Merz bekräftigte zudem die Forderung nach einer stärkeren Nutzung der in Europa eingefrorenen russischen Vermögenswerte. Mit ihnen könnten der Ukraine "insgesamt rund 140 Milliarden Euro zusätzlich an zinsfreien Krediten" gewährt werden, sagte Merz. Damit lasse sich "die militärische Widerstandsfähigkeit der Ukraine über mehrere Jahre hinweg sichern".
"Wir wollen dies nicht tun, um den Krieg zu verlängern", sagte Merz. "Wir wollen das tun, um diesen Krieg so schnell wie möglich zu beenden." Russlands Präsident Wladimir Putin zu Verhandlungen gebracht werden. Ihm müsse dafür klar werden, dass die Europäer "den mutigen Abwehrkampf der Ukraine so lange wie nötig" unterstützen würden.
AfD-Chefin Alice Weidel warf Merz vor, Deutschland in einen "Herbst des Niedergangs" zu führen. Das Land befinde sich "auf voller wirtschaftlicher Talfahrt", sagte sie. "Das ist keine Rezession, das sind Vorboten des Zusammenbruchs." Doch für notwendige Reformen fehle der schwarz-roten Koalition "der Wille und das Können". Sie lasse "die Menschen in diesem Land im Stich".

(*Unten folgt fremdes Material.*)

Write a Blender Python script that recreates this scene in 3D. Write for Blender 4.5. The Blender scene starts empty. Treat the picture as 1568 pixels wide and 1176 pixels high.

Grünen-Chefin Katharina Dröge sprach Merz die Eignung als Kanzler ab. Die Unionsfraktion habe dem CDU-Chef in den vergangene Monaten "in Serie die Mehrheit verweigert", sagte sie. Der koalitionsinterne Streit um den Wehrdienst, die Rentenpolitik und die zunächst gescheiterte Verfassungsrichterwahl stellten die Handlungsfähigkeit von Merz in Frage. "Ein Kanzler ohne Mehrheit, der kann keine Regierung führen."
Linken-Fraktionschef Sören Pellmann kritisierte, dass Merz von einem "waffenstarrenden Europa" träume anstatt sich auf EU-Ebene für eine gerechte Sozialpolitik einzusetzen. Auch in Deutschland hätten mittlerweile eine halbe Million Menschen keine Wohnung. "Das ist der Skandal mitten in Europa", sagte Pellmann. Die Menschen warteten hier auf Antworten, die Merz nicht gebe.